What you should do> Skip the pictures. Set down, word for word, the lines from the start of the material up to and including the line with "UsdGeom.Scope.Define(stage, '/World/Looks')".

**** Data provided ****

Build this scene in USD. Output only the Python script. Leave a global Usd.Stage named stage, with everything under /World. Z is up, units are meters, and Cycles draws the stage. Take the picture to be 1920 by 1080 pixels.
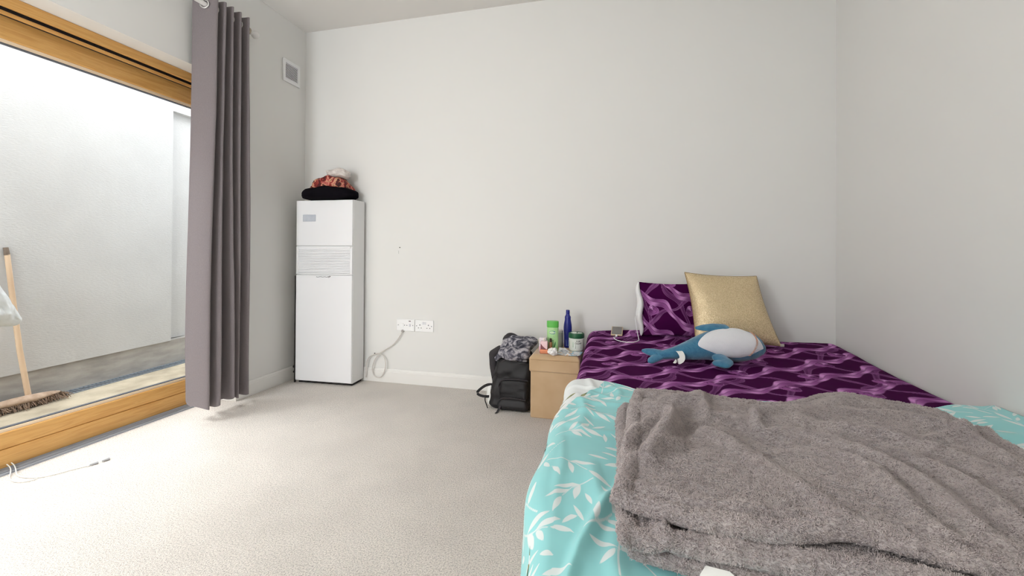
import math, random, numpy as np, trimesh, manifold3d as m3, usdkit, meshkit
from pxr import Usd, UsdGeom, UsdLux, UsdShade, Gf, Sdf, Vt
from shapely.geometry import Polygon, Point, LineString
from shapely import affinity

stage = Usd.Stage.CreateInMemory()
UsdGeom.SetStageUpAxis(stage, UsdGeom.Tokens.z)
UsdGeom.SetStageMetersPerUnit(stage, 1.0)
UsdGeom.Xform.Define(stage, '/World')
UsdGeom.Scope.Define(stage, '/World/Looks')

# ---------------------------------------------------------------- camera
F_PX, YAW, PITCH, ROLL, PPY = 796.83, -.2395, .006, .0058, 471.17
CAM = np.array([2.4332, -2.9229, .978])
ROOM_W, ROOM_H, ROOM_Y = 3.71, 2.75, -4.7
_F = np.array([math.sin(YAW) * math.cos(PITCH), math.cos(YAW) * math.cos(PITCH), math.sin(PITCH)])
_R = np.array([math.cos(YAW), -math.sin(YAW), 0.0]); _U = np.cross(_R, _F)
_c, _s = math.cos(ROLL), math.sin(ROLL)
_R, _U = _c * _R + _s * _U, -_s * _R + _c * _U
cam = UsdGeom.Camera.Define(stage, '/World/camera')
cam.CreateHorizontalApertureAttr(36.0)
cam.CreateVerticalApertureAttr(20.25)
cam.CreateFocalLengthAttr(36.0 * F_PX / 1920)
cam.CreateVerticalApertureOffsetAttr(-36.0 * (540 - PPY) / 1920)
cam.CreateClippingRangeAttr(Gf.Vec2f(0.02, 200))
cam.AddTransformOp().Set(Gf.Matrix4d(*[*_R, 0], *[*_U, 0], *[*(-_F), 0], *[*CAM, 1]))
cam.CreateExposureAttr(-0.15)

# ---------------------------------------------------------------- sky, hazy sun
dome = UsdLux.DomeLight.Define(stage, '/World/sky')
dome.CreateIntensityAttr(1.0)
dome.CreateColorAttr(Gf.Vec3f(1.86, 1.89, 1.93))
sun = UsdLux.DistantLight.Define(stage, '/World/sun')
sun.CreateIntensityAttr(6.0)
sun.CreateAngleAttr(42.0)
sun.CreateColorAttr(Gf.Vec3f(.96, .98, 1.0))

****

Result of this task>
Build this scene in USD. Output only the Python script. Leave a global Usd.Stage named stage, with everything under /World. Z is up, units are meters, and Cycles draws the stage. Take the picture to be 1920 by 1080 pixels.
import math, random, numpy as np, trimesh, manifold3d as m3, usdkit, meshkit
from pxr import Usd, UsdGeom, UsdLux, UsdShade, Gf, Sdf, Vt
from shapely.geometry import Polygon, Point, LineString
from shapely import affinity

stage = Usd.Stage.CreateInMemory()
UsdGeom.SetStageUpAxis(stage, UsdGeom.Tokens.z)
UsdGeom.SetStageMetersPerUnit(stage, 1.0)
UsdGeom.Xform.Define(stage, '/World')
UsdGeom.Scope.Define(stage, '/World/Looks')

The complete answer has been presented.